Airlines see improvement, but JetBlue cuts outlook
ATLANTA (Reuters) Major US airlines said revenues were still improving, but discount carrier JetBlue Airways pointed to weaker-than-expected holiday revenue, sending its shares down as much as nine percent.
JetBlue cut its fourth-quarter revenue outlook, saying sales of higher-priced tickets had not materialised as it had planned.
“We had planned on the peaks being slightly stronger than maybe what the peaks are turning out to be,” JetBlue chief financial officer Ed Barnes said during a presentation at the Hudson Securities airline conference.
Other airlines said they were not seeing the revenue picture JetBlue outlined. Analysts said the JetBlue issue was company-specific and not suggestive of a wider industry problem.
JetBlue “added too much capacity and tried to raise prices in an environment where their customer is the leisure customer and pushed back,” said Helane Becker, an analyst with Dahlman Rose & Co.
Avondale Partners analyst Bob McAdoo said JetBlue gave revenue forecasts that were not very good and had to correct them.
“I’m not sure that there’s anything going wrong,” McAdoo said. JetBlue was “just too optimistic.”
JetBlue cut its fourth-quarter forecasts for two performance measures: passenger revenue per available seat mile and revenue per available seat mile.
The carrier forecast a rise of 10 to 12 percent in passenger revenue per available seat mile, compared with a prior view of 12 to 15 percent. It said revenue per available seat mile would probably rise 8 to 10 percent, down from the previous view of 10 to 13 percent.
US airlines have posted improved financial results this year after travel demand diminished in the economic downturn. Bottom lines have been aided by returning business travelers, fees for baggage and increased fares.
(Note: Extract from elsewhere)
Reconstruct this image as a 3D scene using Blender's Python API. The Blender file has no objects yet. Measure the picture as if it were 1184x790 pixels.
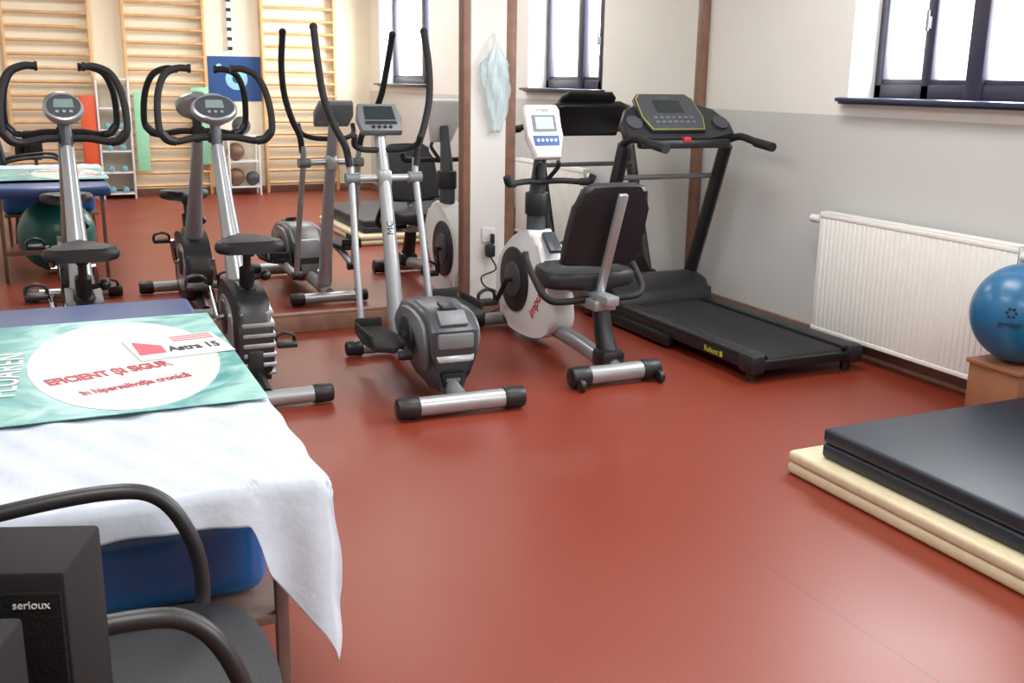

Delta Air Lines Inc, the second-biggest airline behind United Continental Holdings, said yesterday it expected a profit in the fourth quarter.
“Our demand for Thanksgiving holiday was strong and it was up year over year, and we’re expecting similar going forward,” Delta chief financial officer Hank Halter told the Hudson Securities conference.
Bella Goren, chief financial officer of American parent AMR Corp, said advance bookings through the remainder of the year looked strong. Southwest Airlines Co noted booking strength for December and added it expected “another solid revenue improvement” in the fourth quarter. US Airways President Scott Kirby said he saw “no evidence that things are sliding backward” in terms of revenue.
The airlines also said they were keeping an eye on fuel prices as US crude reached a 26-month high earlier this week.
Delta said it would continue to retire less fuel-efficient planes from its fleet next year, and Southwest said it was adjusting its fuel-hedge programme to provide protection in 2011 and beyond. AMR cited its plans to add newer aircraft with better fuel savings.
“While serious, the spectre of higher fuel costs is not the threat it was a couple of years ago,” AMR’s Goren said.